La poesia è viva, vivissima, quasi morta

La sapete l’ultima? In barba alle prefiche che piangono da decenni la morte della poesia, i libri di poesia vendono più di quel che si crede, con una crescita negli ultimi anni da fare invidia al PIL. E poi c’è Lo Specchio che si rinnova, e il web che pullula di poeti, con il fenomeno degli instapoets. Con il crowdfounding, poi, è piuttosto semplice pubblicare in qualche casa editrice di nicchia. La poesia è uscita dalle conventicole che fondavano i vari -ismi in cui agonizzava la spocchiosa società letteraria e si è resa più popolare e libera. Io, poi, trovo tante belle esecuzioni anche su Youtube (come queste). C’è da rallegrarsi, non vi pare?

Anche perché a fornirci tali ragguagli è una voce esperta, che ha «l’attenzione dei visionari», dotata di «occhi decuplicati dalla cura»: Giovanna Rosadini ha davvero «la generosità di chi si apre, per natura ustoria, al ‘nuovo’, e ha il dono della saldezza (cioè: non parla a vanvera, come vira il vento della vanità)». Leggete la sua intervista.

Io, poi, in tempi non sospetti ho parlato addirittura di una sorta di potenziale Rinascimento. Lungi da me, dunque, qualsiasi forma di sarcasmo, rispetto a questi dati.

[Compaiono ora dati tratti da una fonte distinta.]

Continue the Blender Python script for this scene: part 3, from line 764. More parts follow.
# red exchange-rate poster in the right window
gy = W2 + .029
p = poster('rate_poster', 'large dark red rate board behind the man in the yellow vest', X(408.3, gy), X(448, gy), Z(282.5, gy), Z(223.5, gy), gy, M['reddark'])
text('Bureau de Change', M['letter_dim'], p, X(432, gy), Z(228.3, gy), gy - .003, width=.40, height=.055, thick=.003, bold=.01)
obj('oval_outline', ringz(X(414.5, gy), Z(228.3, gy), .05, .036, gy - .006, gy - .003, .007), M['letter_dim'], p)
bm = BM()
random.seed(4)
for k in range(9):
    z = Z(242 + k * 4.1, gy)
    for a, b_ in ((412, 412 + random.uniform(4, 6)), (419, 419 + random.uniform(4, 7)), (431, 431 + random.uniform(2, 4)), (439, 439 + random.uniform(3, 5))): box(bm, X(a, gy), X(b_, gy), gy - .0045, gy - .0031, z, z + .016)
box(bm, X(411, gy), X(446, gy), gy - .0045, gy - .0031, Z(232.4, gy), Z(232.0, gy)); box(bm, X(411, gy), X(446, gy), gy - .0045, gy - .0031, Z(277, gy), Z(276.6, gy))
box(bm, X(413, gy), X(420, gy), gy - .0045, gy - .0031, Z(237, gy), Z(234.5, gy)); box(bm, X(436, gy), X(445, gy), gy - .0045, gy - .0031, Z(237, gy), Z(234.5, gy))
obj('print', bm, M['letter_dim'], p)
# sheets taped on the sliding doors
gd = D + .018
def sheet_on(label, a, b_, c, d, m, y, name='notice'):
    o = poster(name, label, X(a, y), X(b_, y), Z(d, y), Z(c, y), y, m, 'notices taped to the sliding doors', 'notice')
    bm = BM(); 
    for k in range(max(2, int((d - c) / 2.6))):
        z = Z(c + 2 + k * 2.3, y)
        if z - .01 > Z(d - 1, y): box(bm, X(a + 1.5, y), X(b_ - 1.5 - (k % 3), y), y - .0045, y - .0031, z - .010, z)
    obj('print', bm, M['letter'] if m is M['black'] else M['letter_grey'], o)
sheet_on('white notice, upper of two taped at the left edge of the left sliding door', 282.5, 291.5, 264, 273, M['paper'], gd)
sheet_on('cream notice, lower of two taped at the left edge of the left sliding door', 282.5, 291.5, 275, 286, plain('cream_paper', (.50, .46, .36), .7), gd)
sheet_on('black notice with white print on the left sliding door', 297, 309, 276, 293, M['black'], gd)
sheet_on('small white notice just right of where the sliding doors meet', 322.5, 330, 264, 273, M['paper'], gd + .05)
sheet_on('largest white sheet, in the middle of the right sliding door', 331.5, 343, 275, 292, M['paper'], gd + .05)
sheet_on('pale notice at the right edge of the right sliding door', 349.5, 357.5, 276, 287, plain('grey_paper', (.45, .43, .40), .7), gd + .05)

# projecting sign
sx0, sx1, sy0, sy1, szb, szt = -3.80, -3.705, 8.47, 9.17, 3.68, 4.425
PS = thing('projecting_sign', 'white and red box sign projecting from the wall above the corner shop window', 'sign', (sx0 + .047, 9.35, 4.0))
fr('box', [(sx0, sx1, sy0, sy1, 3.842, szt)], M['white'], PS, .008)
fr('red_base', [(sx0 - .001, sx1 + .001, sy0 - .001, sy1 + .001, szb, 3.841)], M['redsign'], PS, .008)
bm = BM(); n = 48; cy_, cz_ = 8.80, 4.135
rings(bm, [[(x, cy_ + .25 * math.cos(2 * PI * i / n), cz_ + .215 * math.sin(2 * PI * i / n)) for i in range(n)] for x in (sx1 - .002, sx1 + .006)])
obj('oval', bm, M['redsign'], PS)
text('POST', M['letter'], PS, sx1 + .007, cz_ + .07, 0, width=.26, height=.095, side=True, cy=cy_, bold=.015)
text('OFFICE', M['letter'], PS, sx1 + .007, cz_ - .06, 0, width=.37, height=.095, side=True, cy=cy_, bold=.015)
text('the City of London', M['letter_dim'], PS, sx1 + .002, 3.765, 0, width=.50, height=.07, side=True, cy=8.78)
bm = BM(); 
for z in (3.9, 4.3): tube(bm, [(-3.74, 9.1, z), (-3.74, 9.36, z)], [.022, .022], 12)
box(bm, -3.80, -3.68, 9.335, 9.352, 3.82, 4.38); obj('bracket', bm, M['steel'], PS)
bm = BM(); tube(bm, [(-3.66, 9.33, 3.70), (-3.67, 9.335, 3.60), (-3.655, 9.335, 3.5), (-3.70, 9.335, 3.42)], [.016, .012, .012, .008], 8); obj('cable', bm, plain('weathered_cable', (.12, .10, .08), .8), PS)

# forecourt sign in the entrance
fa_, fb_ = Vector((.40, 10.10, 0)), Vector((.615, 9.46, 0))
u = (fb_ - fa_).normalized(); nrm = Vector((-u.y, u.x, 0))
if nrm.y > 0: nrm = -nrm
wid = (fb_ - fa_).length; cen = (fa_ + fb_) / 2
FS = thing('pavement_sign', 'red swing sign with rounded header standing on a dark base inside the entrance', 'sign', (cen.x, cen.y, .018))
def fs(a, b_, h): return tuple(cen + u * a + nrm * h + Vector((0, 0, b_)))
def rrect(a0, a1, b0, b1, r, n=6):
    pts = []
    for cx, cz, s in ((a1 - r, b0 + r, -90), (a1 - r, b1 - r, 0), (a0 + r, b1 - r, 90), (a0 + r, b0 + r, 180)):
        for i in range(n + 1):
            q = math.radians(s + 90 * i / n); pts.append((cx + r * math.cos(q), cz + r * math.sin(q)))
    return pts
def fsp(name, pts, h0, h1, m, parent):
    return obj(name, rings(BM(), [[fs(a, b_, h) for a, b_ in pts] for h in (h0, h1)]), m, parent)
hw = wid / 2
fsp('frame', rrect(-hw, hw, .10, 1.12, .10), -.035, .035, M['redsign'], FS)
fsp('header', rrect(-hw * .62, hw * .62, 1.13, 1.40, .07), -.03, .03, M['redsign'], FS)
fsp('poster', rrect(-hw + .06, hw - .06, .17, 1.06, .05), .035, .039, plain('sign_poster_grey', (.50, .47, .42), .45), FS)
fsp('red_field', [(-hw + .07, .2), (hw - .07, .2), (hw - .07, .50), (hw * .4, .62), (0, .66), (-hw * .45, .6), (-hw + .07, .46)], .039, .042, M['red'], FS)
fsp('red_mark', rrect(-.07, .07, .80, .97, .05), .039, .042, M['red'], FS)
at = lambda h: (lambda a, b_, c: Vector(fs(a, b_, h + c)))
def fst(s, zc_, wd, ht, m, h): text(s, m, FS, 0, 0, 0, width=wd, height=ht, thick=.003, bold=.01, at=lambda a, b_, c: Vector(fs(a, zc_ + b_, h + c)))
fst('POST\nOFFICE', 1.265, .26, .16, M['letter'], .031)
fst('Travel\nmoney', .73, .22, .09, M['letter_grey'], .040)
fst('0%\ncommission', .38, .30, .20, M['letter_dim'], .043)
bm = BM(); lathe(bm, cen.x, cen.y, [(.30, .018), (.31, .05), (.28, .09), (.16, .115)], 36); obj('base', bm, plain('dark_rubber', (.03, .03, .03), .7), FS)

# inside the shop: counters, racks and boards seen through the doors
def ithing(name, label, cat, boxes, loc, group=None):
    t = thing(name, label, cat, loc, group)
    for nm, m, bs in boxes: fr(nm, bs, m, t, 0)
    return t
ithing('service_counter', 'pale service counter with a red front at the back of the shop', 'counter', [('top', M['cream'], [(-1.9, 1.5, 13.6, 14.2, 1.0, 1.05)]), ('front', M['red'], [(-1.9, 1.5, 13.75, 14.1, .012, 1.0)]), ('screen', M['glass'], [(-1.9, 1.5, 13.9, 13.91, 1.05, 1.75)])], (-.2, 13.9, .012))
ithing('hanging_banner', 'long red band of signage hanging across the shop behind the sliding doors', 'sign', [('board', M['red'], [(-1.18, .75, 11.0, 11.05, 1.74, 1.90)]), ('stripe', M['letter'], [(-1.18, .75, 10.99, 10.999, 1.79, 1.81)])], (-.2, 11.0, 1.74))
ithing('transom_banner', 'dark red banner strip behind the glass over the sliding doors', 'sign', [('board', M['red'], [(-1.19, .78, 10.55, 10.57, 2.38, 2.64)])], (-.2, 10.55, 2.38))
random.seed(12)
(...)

Eppure, tante novelle né mi sorprendono né destano reazione alcuna. Se fossi un critico, un operatore culturale, un curatore di collane, giornalista senza notizie, un tipografo, un editore, un affarista o chissà che altro mi sentirei indubbiamente chiamato in causa. Ma sono soltanto un poeta. E mi sono venuti alla mente i versi di Sereni da Poeti in via Brera: due età:

Ci vuole un secolo o quasi
– fiammeggiava Ungaretti sulla porta
della Galleria Apollinaire –
ci vuole tutta la fatica tutto il male
tutto il sangue marcio
tutto il sangue limpido
di un secolo per farne uno…

(Frattanto
sul marciapiede di fronte
a due a due sottobraccio tenendosi
a due a due odiandosi in gorgheggi
di reciproco amore
sei ne sfilavano. Sei.)

Abbiate pazienza, non ho nulla da dire sulla poesia vista da questo aldiquà.